In 1998 there was a by-election to fill Howard Epstein's vacated seat on city council. Fougere was at home reading in the newspaper about the people running for councillor for District 14, Connaught-Quinpool. She looked up and said to her husband Joe (one of two full-time bicycle cops in town), "Same old, same old. Why doesn't somebody ordinary run?" Joe said, "Well, do something about it."

She did. Only three years later, in 2001, there was a rumour that Fougere was getting ready to run for mayor in 2004. She ended up running for the federal liberals in June of 2004, and lost. By October she was ready for council again.

True to her word, Fougere will not run for council in 2008. She'll run for mayor. "This is such a great place to live," she says, "but I see it as being in stall mode--survive, not thrive." Fougere has seen things in other places she'd like to see in Halifax.

"I want bicycle-friendly intersections like in Norway, Amsterdam and Hamilton, New Zealand, where bikes move ahead of vehicular traffic.
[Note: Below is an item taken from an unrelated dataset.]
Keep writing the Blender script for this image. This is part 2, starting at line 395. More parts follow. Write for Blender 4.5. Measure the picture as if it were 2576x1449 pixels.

I want things like pedestrian walk-ways," she says. "I want better communication with the public. Taronga, New Zealand is a little place half the size of the HRM. They have a monthly newspaper free on newsstands and online; it tells people what that city is doing, what's controversial, and who's responsible.

"Transportation is a big deal," she says. "Chebucto Road is a perfect example of how, as council, we have stuck up for one- dimensional thinking. In the HRM Active Transport report, Chebucto Road is listed as a major east-west bike route. All conventional wisdom tells you widening roads is a bad idea." Fougere pauses and thinks for a moment. "Transit is one of the things we are getting better at—but we can still get better."

Fougere laughs when I suggest she is WYSIWYG—What You See Is What You Get. "I'm complex," she says, "but not complicated. I think you can be both pleasant and intelligent. If I say something, I mean it."

Fougere straps on her helmet and wheels her bicycle into the street. It is a one-way street leading away from downtown, and I thrill at the thought of reporting Fougere riding the wrong way on a one-way street. She looks both ways and rides off, away from downtown. The right way.